**WHAT YOU WILL DO**. Give back exactly the lines from the start of the listing to the line containing "sc.camera = cam", inclusive, and nothing beyond them.
— Start LISTED ENTRIES —
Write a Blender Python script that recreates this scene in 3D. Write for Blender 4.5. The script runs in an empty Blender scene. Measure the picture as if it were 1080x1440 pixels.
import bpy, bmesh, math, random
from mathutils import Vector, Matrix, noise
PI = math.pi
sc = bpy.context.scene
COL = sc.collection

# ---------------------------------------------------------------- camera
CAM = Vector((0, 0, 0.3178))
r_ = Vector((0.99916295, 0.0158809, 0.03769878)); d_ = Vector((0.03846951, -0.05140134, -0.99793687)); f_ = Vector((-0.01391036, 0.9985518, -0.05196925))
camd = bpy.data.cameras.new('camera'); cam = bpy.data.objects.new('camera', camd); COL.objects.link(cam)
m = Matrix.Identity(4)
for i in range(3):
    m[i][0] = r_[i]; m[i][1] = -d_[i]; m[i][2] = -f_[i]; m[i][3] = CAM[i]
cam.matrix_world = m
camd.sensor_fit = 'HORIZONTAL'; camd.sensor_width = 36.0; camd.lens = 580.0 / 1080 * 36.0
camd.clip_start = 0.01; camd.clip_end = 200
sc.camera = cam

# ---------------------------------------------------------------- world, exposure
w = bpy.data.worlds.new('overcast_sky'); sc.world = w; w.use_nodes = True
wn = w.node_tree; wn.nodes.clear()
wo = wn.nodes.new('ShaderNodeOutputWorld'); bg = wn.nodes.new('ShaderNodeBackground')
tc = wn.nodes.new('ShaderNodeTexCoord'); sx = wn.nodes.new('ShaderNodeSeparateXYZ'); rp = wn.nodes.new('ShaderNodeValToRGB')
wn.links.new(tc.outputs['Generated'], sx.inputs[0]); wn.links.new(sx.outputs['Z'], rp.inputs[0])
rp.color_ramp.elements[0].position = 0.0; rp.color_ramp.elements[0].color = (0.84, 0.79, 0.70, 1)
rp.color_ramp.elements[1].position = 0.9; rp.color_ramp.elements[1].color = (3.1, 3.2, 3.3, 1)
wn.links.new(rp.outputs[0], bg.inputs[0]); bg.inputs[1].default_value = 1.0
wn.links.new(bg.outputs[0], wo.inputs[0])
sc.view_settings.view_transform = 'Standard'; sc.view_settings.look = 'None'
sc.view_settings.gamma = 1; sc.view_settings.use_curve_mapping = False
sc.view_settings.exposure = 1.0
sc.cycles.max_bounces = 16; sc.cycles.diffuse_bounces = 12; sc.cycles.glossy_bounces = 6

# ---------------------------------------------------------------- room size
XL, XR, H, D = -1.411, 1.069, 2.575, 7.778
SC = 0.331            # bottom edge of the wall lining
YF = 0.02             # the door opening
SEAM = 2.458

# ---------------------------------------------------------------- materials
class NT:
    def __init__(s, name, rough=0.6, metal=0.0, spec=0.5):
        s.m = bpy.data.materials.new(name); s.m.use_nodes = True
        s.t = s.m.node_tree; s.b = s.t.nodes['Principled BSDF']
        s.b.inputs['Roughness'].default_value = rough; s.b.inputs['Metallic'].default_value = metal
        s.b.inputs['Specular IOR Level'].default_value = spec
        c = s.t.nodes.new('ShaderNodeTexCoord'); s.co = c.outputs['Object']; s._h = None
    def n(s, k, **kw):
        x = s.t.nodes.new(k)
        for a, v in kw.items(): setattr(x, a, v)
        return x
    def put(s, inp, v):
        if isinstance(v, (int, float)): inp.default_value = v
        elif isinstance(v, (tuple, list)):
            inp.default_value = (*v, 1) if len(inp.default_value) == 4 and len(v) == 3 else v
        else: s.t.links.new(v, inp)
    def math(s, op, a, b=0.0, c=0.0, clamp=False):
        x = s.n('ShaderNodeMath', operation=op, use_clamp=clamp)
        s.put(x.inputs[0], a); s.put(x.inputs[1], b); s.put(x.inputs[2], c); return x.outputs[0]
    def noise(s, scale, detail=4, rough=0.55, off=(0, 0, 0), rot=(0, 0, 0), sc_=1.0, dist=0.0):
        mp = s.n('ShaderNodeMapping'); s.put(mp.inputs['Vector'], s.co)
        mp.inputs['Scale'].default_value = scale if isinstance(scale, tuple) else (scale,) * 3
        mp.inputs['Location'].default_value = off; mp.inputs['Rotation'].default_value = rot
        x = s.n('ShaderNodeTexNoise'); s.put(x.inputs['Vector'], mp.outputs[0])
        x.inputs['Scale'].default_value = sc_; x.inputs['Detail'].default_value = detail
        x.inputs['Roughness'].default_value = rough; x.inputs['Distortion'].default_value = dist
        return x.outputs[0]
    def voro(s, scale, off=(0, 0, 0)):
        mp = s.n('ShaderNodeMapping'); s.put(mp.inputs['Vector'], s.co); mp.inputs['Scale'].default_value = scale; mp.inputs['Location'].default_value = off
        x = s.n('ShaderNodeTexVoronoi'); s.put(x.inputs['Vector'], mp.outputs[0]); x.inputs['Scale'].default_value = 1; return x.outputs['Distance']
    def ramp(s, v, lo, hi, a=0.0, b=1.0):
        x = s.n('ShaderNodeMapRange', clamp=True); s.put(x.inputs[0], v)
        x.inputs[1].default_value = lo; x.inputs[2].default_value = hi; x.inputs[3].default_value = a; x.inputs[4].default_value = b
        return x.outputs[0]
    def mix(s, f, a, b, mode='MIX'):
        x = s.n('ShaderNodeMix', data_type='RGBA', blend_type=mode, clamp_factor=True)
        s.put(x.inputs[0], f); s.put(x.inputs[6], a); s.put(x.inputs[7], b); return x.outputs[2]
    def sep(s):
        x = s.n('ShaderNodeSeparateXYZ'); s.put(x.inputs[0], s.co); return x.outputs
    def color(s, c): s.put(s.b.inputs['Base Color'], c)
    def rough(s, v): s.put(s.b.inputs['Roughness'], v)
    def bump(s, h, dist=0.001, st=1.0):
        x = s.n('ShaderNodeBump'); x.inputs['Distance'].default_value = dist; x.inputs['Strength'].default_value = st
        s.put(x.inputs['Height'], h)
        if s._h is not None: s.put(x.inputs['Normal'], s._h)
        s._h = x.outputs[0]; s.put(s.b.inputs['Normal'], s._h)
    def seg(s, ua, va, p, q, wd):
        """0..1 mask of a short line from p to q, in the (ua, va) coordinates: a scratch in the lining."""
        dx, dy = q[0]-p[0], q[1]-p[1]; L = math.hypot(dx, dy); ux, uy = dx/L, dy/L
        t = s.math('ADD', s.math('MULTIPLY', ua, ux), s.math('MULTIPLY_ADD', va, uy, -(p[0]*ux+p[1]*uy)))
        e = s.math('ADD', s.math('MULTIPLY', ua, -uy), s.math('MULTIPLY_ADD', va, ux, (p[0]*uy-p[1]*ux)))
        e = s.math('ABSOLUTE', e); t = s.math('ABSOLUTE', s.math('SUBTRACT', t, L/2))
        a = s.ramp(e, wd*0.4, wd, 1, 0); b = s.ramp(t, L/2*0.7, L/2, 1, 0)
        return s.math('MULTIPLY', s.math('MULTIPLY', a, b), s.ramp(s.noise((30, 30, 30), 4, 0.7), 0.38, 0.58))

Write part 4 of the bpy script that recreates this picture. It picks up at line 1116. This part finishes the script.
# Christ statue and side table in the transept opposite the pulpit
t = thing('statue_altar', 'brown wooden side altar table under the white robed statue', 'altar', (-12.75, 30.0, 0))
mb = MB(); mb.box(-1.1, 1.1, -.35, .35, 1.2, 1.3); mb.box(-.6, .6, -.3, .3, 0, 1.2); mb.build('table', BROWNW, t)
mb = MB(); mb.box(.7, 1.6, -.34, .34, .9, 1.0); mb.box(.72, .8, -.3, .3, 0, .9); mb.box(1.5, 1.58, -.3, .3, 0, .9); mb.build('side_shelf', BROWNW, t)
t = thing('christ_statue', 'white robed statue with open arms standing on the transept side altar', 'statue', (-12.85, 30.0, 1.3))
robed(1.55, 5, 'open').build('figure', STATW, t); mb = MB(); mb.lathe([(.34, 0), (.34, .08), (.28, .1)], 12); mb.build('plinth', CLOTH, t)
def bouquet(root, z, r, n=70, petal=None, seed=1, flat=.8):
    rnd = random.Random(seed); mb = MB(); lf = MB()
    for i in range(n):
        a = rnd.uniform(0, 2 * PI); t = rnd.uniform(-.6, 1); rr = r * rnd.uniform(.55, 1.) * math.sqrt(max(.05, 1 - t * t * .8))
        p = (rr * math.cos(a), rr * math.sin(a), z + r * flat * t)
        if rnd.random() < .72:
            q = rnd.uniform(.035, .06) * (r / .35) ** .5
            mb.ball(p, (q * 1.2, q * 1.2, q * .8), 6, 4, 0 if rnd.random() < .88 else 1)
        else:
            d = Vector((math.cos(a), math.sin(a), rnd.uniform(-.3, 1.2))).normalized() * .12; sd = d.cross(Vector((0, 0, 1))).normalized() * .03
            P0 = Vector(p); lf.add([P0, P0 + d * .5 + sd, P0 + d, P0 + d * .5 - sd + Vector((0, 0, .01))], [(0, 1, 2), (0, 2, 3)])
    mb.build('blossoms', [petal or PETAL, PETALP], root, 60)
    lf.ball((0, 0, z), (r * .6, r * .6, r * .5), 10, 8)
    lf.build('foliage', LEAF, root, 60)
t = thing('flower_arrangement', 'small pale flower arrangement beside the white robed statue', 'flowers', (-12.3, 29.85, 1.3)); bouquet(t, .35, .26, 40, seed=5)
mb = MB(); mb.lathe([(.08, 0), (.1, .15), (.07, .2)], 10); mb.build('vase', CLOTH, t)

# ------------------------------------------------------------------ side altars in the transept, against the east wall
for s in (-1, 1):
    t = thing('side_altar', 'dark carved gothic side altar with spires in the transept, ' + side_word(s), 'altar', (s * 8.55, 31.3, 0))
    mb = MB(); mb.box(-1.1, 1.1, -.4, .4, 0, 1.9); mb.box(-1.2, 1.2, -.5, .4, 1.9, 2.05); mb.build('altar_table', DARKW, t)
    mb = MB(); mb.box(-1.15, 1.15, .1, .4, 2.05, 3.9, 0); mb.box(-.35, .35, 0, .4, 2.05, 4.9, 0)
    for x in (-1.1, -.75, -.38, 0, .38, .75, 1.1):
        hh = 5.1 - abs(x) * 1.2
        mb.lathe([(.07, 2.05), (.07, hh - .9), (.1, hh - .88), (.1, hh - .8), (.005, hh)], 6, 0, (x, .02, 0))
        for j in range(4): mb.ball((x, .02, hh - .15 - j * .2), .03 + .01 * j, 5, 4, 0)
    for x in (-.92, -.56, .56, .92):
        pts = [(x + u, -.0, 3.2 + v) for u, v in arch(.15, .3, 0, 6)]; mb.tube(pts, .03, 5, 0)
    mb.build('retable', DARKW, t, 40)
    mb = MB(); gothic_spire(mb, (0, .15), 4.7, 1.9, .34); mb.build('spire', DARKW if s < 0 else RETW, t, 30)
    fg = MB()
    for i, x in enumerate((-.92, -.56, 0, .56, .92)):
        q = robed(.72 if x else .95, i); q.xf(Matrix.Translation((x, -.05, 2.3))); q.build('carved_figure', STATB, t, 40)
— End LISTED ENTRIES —
**ANSWER FOR THE TASK**.
Write a Blender Python script that recreates this scene in 3D. Write for Blender 4.5. The script runs in an empty Blender scene. Measure the picture as if it were 1080x1440 pixels.
import bpy, bmesh, math, random
from mathutils import Vector, Matrix, noise
PI = math.pi
sc = bpy.context.scene
COL = sc.collection

# ---------------------------------------------------------------- camera
CAM = Vector((0, 0, 0.3178))
r_ = Vector((0.99916295, 0.0158809, 0.03769878)); d_ = Vector((0.03846951, -0.05140134, -0.99793687)); f_ = Vector((-0.01391036, 0.9985518, -0.05196925))
camd = bpy.data.cameras.new('camera'); cam = bpy.data.objects.new('camera', camd); COL.objects.link(cam)
m = Matrix.Identity(4)
for i in range(3):
    m[i][0] = r_[i]; m[i][1] = -d_[i]; m[i][2] = -f_[i]; m[i][3] = CAM[i]
cam.matrix_world = m
camd.sensor_fit = 'HORIZONTAL'; camd.sensor_width = 36.0; camd.lens = 580.0 / 1080 * 36.0
camd.clip_start = 0.01; camd.clip_end = 200
sc.camera = cam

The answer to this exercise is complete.